Living in Nowhere-Land

The Paper BoyThose of you who have been reading this blog for a while may know that I have a strong interest in the looming death of printed newspapers. So I found a recent article from Harpers Online particularly interesting. Richard Rodriguez’ “Final Edition: Twilight of the American Newspaper” tells the story of the San Francisco Chronicle, and how it came to define and reflect the city in which it was based. It’s certainly worth reading; go do that now if you haven’t already. I’ll wait for you.

Wasn’t that interesting? The part that most struck me was when Rodriguez writes the following:

[W]ho will tell us what it means to live as citizens of Seattle or Denver or Ann Arbor? The truth is we no longer want to live in Seattle or Denver or Ann Arbor. Our inclination has led us to invent a digital cosmopolitanism that begins and ends with “I.” Careening down Geary Boulevard on the 38 bus, I can talk to my my dear Auntie in Delhi or I can view snapshots of my cousin’s wedding in Recife or I can listen to girl punk from Glasgow. The cost of my cyber-urban experience is disconnection from body, from presence, from city.

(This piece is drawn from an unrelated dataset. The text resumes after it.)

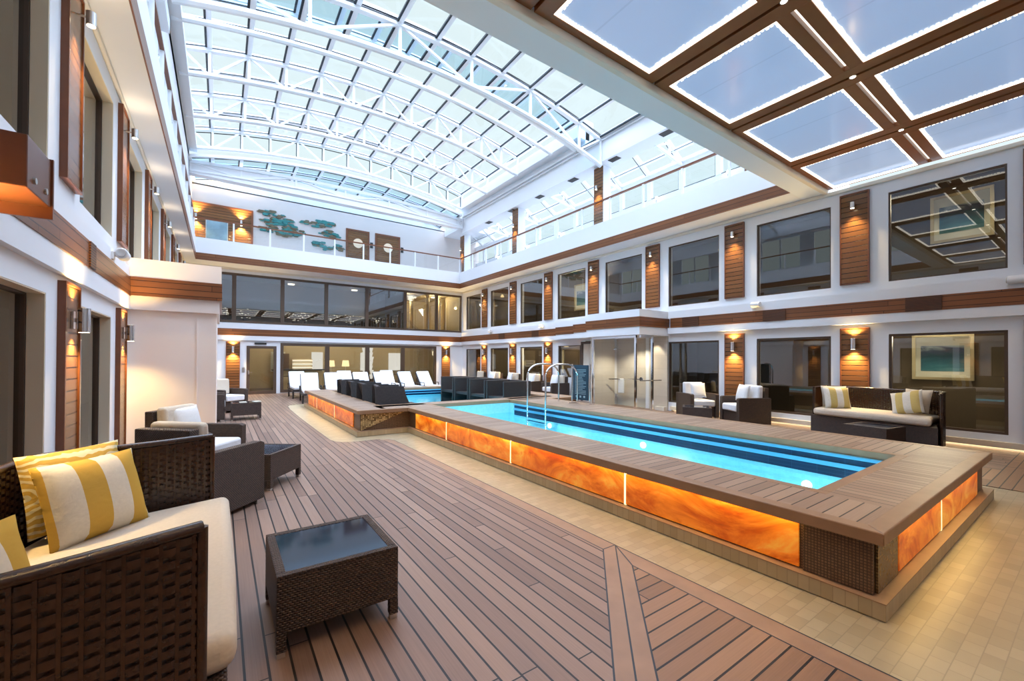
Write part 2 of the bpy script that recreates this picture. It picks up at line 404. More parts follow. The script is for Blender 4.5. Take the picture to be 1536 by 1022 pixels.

For many of us, the world online has become more important than the city around us. It is no wonder, then, that newspapers – once the epitome of locality – are in a sorry state. Rodriguez argues that this is a loss of an entire way of life – that in the future we will have “one and a half cities: Washington, D.C. and American Idol.” The death of the newspaper is to him the death of the American city as a whole, the elimination of any uniqueness that a particular tract of land might have. The result is a café full of drones locked in a “wi-fi séance,” none of them talking or even looking at one another.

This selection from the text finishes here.